Mount Holly and the future of disparate impact: history, deference, and constitutional avoidance

by Deepak Gupta 

Equal-housingOn April 4, 1968, Dr. Martin Luther King Jr. was
assassinated as he stood on the balcony of the Lorraine
Motel in Memphis. His killing sparked a fresh round of riots in cities nationwide. Nearly two dozen representatives
immediately changed positions and urged passage of
the Fair Housing Act. Within a week, with armed National Guardsmen still quartered in the
basement of the Capitol to protect it from surrounding
violence, the House passed the Act and President
Johnson signed it into law. The legislators who voted for the Act sought to
combat the “practical effect" of facially neutral policies (not just overt discrimination) that resulted in residential segregation in American cities.

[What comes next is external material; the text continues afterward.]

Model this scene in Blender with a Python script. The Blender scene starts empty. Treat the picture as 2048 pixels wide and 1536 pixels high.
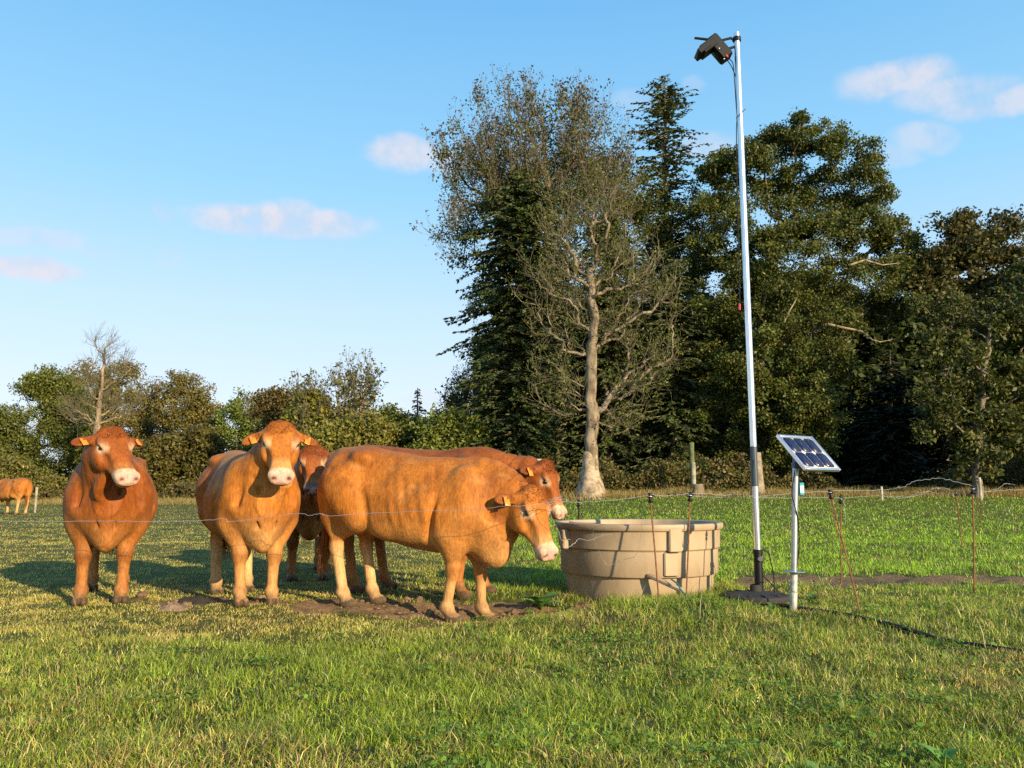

Mount Holly, a major civil rights case now before the U.S. Supreme Court, has big implications for whether the intent of those legislators will continue to govern discrimination in housing and lending. Today, my colleague Jon Taylor and I filed a brief on behalf of current and former members of Congress, including Senator Edward Brooke—one of the two key sponsors of the Fair Housing Act of 1968. You can find the rest of the papers in the case here.

The
Fair Housing Act broadly prohibits discrimination in the sale or rental of
housing and in housing-related brokerage and loan services. The Equal Credit Opportunity Act provides parallel protection in the consumer credit context. The question in Mount Holly is whether the FHA prohibits
policies and practices that have a discriminatory effecti.e., a
“disparate impact” on a protected class—in addition to instances of intentional
bias (“disparate treatment”). For
years, the federal government and private
parties have used disparate-impact theory to challenge discriminatory rental,
sale, and lending policies. HUD recently issued regulations embracing disparate impact. The CFPB has embraced it as well. And every
federal court of appeals to consider the issue (11 out of 11) has endorsed disparate impact as
a valid means of enforcing the Fair Housing Act’s promise of equal housing
opportunity. At issue in Mount Holly is continued vitality of this key
enforcement tool. 

Our brief focuses on history. We demonstrate that the Act, understood in its proper historical context, was intended to allow disparate-impact claims. That was true when the Act was first enacted in 1968 and it was even more apparent in 1988, when Congress revised the Act. By that point, the strong and uniform consensus in the courts of appeals was that disparate impact claims are cognizable. That was also HUD's position. The main effect of the 1988 legislation was to delegate considerably more enforcement authority to HUD. If Congress didn't want to continue allowing disparate-impact claims, it would have been very strange to give the agency far more authority without altering the scope of substantive liability. Congress also added new language that presupposed the existence of disparate-impact liability and repeatedly rejected attempts to introduce an intent requirement. 

The brief also touches on a difficult question lurking behind the case: What role, if any, should the constitutional-avoidance canon play?  And how does it intersect with ordinary principles of agency deference? The petitioner, the Township of Mount Holly, raises constititional objections based on the Equal Protection Clause and the Tenth Amendment. But those constitutional challenges aren't actually presented in the case and nobody has raised them in other cases. Should the Court nevertheless interpret the statute narrowly to "avoid" those issues? Does that mean that Chevron deference goes out the window?  

Here's our take in the brief: Constitutional avoidance is supposed to show judicial restraint and respect for Congress. But applying the constitutional-avoidance canon in Mount Holly—where no constitutional claims have been
presented, no similar claims have ever been asserted, and Congress has expressly stated that
the Act’s remedial scope fully extends to constitutional
limits—would show disrespect for Congress. The upshot
of doing so (no disparate-impact claims ever) would be the
same as reaching the potential constitutional issues not
presented and prematurely resolving them against disparate impact in all cases. That's the opposite of judicial restraint.